## The request:
From the entries below, extract every line that includes the word "stretch".

(Extracted data entries)
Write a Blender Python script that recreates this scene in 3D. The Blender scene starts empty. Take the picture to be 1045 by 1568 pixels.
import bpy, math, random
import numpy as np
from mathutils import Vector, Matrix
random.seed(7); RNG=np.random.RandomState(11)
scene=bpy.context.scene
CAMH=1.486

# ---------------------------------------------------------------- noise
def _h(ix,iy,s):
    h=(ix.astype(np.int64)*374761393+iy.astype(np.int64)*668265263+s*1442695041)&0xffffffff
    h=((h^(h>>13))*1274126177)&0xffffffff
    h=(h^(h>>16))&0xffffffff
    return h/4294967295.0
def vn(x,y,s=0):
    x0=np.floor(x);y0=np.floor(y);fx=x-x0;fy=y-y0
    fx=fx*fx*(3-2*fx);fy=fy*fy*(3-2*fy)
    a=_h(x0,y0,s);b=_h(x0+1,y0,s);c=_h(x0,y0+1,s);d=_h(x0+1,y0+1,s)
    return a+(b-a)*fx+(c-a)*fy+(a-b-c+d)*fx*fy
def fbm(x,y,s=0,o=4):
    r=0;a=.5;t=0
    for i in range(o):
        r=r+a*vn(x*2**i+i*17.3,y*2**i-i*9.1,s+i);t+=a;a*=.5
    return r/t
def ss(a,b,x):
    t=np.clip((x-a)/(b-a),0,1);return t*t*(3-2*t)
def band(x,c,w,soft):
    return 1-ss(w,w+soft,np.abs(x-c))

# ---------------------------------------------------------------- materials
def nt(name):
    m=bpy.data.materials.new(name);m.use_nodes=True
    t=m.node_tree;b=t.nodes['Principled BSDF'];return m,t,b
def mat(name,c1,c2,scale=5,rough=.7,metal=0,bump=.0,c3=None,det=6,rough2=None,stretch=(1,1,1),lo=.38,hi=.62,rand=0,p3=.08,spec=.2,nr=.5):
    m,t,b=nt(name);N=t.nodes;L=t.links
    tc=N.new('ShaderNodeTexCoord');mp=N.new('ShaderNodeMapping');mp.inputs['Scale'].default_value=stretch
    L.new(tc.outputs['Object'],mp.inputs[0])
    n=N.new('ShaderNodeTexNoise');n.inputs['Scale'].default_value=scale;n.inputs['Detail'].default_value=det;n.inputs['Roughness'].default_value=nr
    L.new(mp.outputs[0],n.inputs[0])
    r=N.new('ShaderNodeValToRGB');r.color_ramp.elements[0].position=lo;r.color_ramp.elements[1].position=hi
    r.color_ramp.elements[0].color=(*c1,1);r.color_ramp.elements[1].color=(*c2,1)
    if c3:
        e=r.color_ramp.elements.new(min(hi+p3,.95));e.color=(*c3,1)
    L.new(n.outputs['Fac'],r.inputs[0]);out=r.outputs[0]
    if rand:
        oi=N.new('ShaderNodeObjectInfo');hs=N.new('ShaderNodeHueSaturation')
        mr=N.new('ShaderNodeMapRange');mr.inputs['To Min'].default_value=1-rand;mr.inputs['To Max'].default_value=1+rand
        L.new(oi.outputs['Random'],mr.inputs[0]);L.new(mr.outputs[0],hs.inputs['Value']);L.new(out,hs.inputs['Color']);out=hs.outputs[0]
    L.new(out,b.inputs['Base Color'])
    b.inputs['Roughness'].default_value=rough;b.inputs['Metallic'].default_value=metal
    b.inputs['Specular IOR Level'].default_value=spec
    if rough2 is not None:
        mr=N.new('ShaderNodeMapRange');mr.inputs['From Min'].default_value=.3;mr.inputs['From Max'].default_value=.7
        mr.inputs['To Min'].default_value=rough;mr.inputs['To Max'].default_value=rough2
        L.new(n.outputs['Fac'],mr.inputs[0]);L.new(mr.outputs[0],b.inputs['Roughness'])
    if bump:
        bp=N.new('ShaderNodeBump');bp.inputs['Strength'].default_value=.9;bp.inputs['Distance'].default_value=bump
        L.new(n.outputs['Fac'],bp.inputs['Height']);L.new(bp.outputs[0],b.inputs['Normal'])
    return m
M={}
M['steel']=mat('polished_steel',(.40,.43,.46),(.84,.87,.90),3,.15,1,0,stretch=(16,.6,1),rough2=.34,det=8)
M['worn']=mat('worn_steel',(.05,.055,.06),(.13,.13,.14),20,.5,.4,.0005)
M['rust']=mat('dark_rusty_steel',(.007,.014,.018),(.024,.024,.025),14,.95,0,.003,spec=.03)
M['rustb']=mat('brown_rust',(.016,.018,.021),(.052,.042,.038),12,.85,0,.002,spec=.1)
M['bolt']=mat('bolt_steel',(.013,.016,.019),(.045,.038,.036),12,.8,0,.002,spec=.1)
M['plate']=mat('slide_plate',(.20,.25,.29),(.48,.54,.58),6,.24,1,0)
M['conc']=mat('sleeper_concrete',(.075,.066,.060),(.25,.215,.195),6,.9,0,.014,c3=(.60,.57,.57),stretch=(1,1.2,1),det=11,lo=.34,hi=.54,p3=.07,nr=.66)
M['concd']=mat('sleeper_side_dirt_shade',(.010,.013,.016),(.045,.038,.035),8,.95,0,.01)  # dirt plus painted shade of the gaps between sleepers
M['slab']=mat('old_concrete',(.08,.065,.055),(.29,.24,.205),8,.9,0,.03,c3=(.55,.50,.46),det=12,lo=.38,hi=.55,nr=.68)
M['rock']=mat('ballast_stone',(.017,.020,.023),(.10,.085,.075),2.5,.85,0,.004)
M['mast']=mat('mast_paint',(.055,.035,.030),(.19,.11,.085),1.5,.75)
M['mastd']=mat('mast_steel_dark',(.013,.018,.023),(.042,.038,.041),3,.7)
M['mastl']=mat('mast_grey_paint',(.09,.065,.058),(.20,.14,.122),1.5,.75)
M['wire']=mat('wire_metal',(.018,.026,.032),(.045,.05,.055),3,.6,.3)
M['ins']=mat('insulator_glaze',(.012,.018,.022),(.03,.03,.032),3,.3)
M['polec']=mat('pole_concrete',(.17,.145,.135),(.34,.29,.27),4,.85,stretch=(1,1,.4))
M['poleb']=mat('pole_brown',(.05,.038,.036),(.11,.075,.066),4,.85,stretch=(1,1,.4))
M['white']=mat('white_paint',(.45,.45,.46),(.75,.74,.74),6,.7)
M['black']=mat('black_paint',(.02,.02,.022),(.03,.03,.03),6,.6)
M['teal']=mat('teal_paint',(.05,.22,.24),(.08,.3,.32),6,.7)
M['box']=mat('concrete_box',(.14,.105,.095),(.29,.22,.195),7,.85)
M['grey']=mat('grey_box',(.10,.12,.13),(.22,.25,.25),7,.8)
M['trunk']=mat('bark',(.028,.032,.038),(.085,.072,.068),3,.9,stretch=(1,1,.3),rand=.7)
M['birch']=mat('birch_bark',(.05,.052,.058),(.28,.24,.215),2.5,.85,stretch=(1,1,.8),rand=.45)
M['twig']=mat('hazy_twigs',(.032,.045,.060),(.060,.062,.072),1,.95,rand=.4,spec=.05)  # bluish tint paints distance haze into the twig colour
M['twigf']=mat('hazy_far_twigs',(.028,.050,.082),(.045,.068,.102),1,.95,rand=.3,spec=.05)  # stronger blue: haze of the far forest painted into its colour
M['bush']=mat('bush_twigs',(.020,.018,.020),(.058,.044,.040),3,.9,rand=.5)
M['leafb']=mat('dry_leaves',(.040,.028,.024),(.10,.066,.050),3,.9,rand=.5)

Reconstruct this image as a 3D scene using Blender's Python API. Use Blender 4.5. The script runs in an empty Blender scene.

## Response:
def mat(name,c1,c2,scale=5,rough=.7,metal=0,bump=.0,c3=None,det=6,rough2=None,stretch=(1,1,1),lo=.38,hi=.62,rand=0,p3=.08,spec=.2,nr=.5):
    tc=N.new('ShaderNodeTexCoord');mp=N.new('ShaderNodeMapping');mp.inputs['Scale'].default_value=stretch
M['steel']=mat('polished_steel',(.40,.43,.46),(.84,.87,.90),3,.15,1,0,stretch=(16,.6,1),rough2=.34,det=8)
M['conc']=mat('sleeper_concrete',(.075,.066,.060),(.25,.215,.195),6,.9,0,.014,c3=(.60,.57,.57),stretch=(1,1.2,1),det=11,lo=.34,hi=.54,p3=.07,nr=.66)
M['polec']=mat('pole_concrete',(.17,.145,.135),(.34,.29,.27),4,.85,stretch=(1,1,.4))
M['poleb']=mat('pole_brown',(.05,.038,.036),(.11,.075,.066),4,.85,stretch=(1,1,.4))
M['trunk']=mat('bark',(.028,.032,.038),(.085,.072,.068),3,.9,stretch=(1,1,.3),rand=.7)
M['birch']=mat('birch_bark',(.05,.052,.058),(.28,.24,.215),2.5,.85,stretch=(1,1,.8),rand=.45)